[The request]:
Scan the data for "scene" and copy the lines it appears in.

[Data excerpt]:
+++++

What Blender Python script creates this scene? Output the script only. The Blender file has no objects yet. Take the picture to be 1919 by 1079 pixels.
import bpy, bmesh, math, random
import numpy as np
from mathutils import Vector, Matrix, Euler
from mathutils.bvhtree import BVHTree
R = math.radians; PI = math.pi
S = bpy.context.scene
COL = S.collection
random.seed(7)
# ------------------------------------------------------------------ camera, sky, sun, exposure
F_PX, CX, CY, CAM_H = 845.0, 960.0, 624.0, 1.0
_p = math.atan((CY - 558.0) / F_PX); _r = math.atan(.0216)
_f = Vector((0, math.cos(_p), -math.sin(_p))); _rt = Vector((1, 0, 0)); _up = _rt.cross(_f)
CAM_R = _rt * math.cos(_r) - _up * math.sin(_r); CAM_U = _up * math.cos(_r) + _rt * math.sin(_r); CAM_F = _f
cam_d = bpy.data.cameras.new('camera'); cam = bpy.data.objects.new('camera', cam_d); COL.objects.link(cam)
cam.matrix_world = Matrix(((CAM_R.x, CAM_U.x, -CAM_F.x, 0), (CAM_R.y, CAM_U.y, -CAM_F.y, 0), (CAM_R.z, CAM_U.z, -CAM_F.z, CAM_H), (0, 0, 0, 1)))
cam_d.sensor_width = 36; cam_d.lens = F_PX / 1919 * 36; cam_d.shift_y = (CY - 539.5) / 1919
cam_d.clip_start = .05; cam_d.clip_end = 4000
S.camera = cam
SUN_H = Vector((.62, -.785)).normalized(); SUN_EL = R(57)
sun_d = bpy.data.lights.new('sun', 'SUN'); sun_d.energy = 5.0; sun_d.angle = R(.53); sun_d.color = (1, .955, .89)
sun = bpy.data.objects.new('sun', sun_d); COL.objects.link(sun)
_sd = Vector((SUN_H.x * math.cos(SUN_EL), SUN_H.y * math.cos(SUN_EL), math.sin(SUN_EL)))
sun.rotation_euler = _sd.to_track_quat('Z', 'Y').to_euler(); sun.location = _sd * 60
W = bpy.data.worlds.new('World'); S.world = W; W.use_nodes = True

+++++

[The response]:
What Blender Python script creates this scene? Output the script only. The Blender file has no objects yet. Take the picture to be 1919 by 1079 pixels.
S = bpy.context.scene